• [Exercise directions]:
Every line that holds "uniform" should be shown.

• [Collected data]:
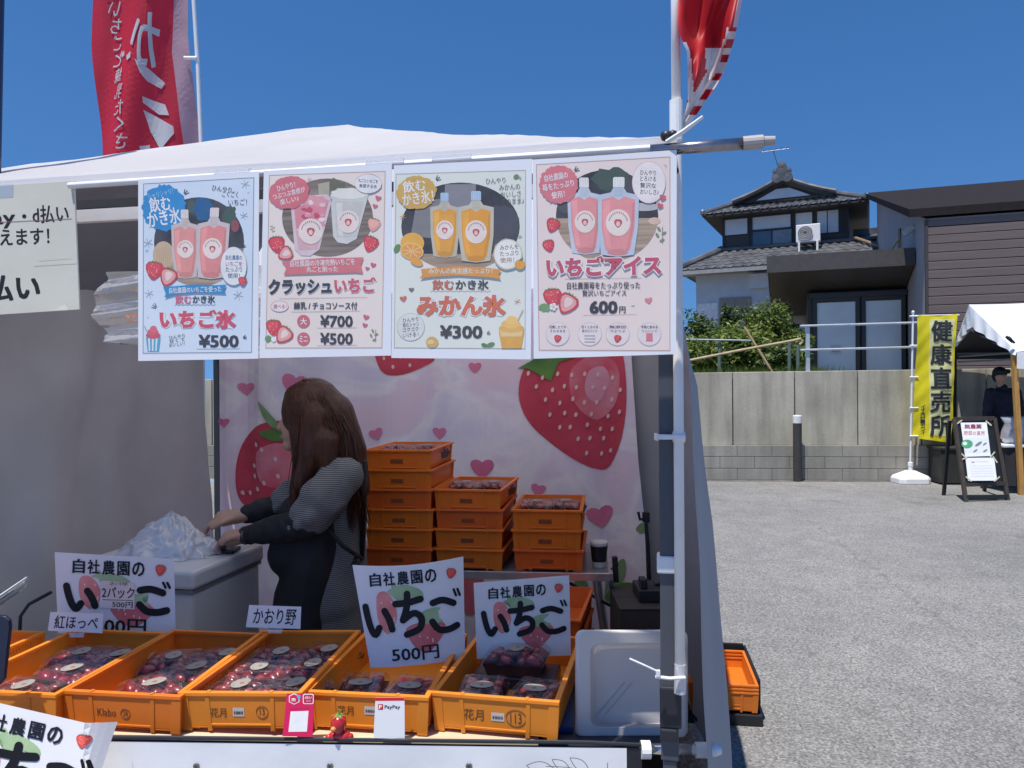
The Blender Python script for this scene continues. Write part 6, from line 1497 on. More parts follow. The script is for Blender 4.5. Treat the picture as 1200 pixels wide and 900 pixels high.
for (px0, px1, n, lb, yw, Y) in ((430, 503, 6, 'tallest stack behind the woman', 8, 3.07), (506, 592, 4, 'middle stack of four on the back table', 9, 3.05), (602, 682, 3, 'shortest stack of three on the back table', 8, 3.02)):
    st_ = []
    for i in range(n):
        p = P((px0 + px1) / 2, 600, Y); p.z = bz + .002 + i * PIT; rr = random.Random(n * 10 + i)
        p.x += rr.uniform(-.006, .006)
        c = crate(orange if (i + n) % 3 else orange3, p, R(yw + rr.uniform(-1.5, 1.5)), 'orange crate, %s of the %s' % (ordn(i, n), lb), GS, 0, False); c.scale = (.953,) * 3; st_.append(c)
        # label plate on the front of each
        b = MB(); f = lambda x, zz: Vector((x, .009 + .008 * (1 - (zz - .012) / .0745) - .0008, zz)); b.add([f(-.035, .032), f(.02, .032), f(.02, .052), f(-.035, .052)], [(0, 1, 2, 3)], mat('plate_brown', (.34, .08, .02), .5, var=.3, scale=80)); b.build('label_plate', c)
        b = MB(); f2 = lambda x, zz: Vector((x, .009 + .008 * (1 - (zz - .012) / .0745) - .0014, zz))
        for k in range(5): b.add([f2(-.03 + .009 * k, .037), f2(-.025 + .009 * k, .037), f2(-.025 + .009 * k, .047), f2(-.03 + .009 * k, .047)], [(0, 1, 2, 3)], mat('marker_ink', (.12, .05, .02), .6)); 
        b.build('handwriting', c)
    stacks.append(st_)
for st_, lb in zip(stacks, ('tallest stack', 'middle stack', 'shortest stack')):
    pack(st_[-1], -.06, .25, 1.5, 'clear strawberry pack on the left in the top crate of the %s' % lb, GP, 2, .03); pack(st_[-1], .06, .27, 1.3, 'clear strawberry pack on the right in the top crate of the %s' % lb, GP, 0, .03)
# crates under and beside the counter
for i in range(4):
    p = P(672, 800, 2.02); p.z = .36 + i * PIT
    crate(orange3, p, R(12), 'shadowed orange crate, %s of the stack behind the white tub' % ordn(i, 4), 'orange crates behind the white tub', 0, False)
st0 = P(672, 800, 2.02); b = MB(st0); b.box(st0.x - .14, st0.x + .16, 2.03, 2.44, .0, .357, mat('cardboard', (.22, .14, .08), .85, var=.1)); tag(b.build('cardboard_box', bevel=.004), 'brown cardboard box supporting crates behind the white tub', 'box')
p = P(660, 650, 2.62); 
for i in range(3):
    q = P(705, 700, 2.5); q.z = .56 + i * PIT - .1; q.x -= .2; q.y += .1
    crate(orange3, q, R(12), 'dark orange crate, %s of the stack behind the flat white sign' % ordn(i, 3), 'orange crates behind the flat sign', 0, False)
q.z = 0; b = MB(q); b.box(q.x - .13, q.x + .13, q.y + .01, q.y + .42, 0, .458, mat('cardboard', (.22, .14, .08), .85, var=.1)); tag(b.build('cardboard_box', bevel=.004), 'brown cardboard box under the dark crates behind the flat sign', 'box')
# outside stack on the asphalt
GA = 'nested orange crates on the asphalt beside the tent'
base = Pz(866, 852, 0); yy = base.y
for i, z in enumerate((.055, .071, .087)):
    q = Vector((P(858, 852, yy).x - .03, yy + .02, z))
    crate(orange, q, R(9), 'orange crate, %s of the three nested on the asphalt' % ('lowest', 'middle', 'top')[i], GA, 0, True)
blk = mat('black_crate', (.012, .012, .014), .5, var=.2); o = empty('black_tray', Vector((q.x, yy, 0)), 'flat black plastic tray under the orange crates on the asphalt', 'tray')
f = lambda v, q=q: q + Vector((v.x * math.cos(R(9)) + v.y * math.sin(R(9)), -v.x * math.sin(R(9)) + v.y * math.cos(R(9)), v.z - q.z))
b = MB(Vector((q.x, yy, 0))); b.box(-.16, .165, .0, .50, .0, .05, blk, f); b.build('base', o, bevel=.006)
b = MB(Vector((q.x, yy, 0))); b.box(.150, .162, .04, .50, .05, .19, blk, f); b.box(-.16, .149, .485, .497, .05, .20, blk, f); b.build('side', o, bevel=.003)

# ---------------------------------------------------------------- freezer and carrier bag
frz = mat('freezer_white', (.60, .61, .63), .35, var=.04, scale=3, spec=.5)
fr_o = P(227, 668, 2.50); FZ = .895
def FR(x, y, z): return Vector((fr_o.x, fr_o.y, 0)) + TU * x + TV * y + Vector((0, 0, z))
frf = lambda q: FR(q.x, q.y, q.z)
fo = empty('chest_freezer', FR(.25, .25, 0), 'white chest freezer where the woman is working', 'freezer')
b = MB(FR(.25, .25, 0)); b.box(.012, .49, .012, .44, .04, FZ - .075, frz, frf); b.build('cabinet', fo, bevel=.012)
b = MB(FR(.25, .25, 0)); b.box(0, .502, 0, .452, FZ - .062, FZ, frz, frf); b.build('lid', fo, bevel=.012)
b = MB(FR(.25, .25, 0)); b.box(.008, .494, .006, .444, FZ - .0745, FZ - .0625, mat('gasket', (.2, .2, .22), .6), frf); b.build('gasket', fo)
for x in (.05, .45):
    b = MB(FR(.25, .25, 0)); b.box(x - .02, x + .02, .05, .4, 0, .039, leg_d, frf); b.build('foot', fo)
bagm = clear('carrier_bag', (.96, .96, .98), .2, rough=.3, haze=.42)
bc = FR(.24, .2, FZ); b = MB(bc)
def bagf(u, t):
    a_ = u * 2 * math.pi; k = (1 - t) ** .8; r_ = .155 * k + .004
    h = .135 * t ** .85; rg_ = lambda f, o_: 1 - 2.2 * abs(noise.noise(Vector((math.cos(a_) * f, math.sin(a_) * f, t * f * 1.2 + o_))))
    ww = 1 + .22 * noise.noise(Vector((math.cos(a_) * 2.2, math.sin(a_) * 2.2, t * 2.5))) + .06 * math.sin(a_ * 9 + t * 6) * (1 - t)
    ww += (.10 * rg_(3.5, 2) + .03 * rg_(8, 7)) * min(1, (1 - t) * 4); h += (.014 * rg_(4, 11) + .004 * rg_(9, 3)) * min(1, t * 5)
    return bc + Vector((r_ * ww * math.cos(a_) + .02 * t, .62 * r_ * ww * math.sin(a_), max(.003, h + .02 * noise.noise(Vector((math.cos(a_) * 3, math.sin(a_) * 3, t * 4 + 5))) * min(1, t * 4))))
b.grid(bagf, 130, 44, bagm); o = empty('carrier_bag', bc, 'crumpled translucent white carrier bag lying on the chest freezer', 'bag'); b.build('bag_sheet', o, smooth=True)
b = MB(bc); 
def bf2(u, t):
    a_ = u * 2 * math.pi; r_ = .12 * (1 - t) + .003; ww = 1 + .3 * noise.noise(Vector((math.cos(a_) * 3 + 4, math.sin(a_) * 3, t * 3))); return bc + Vector((.03 + r_ * ww * math.cos(a_), .5 * r_ * ww * math.sin(a_), .004 + .10 * t ** .7))
b.grid(bf2, 40, 14, bagm); b.build('inner_sheet', o, smooth=True)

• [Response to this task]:
        p.x += rr.uniform(-.006, .006)
        c = crate(orange if (i + n) % 3 else orange3, p, R(yw + rr.uniform(-1.5, 1.5)), 'orange crate, %s of the %s' % (ordn(i, n), lb), GS, 0, False); c.scale = (.953,) * 3; st_.append(c)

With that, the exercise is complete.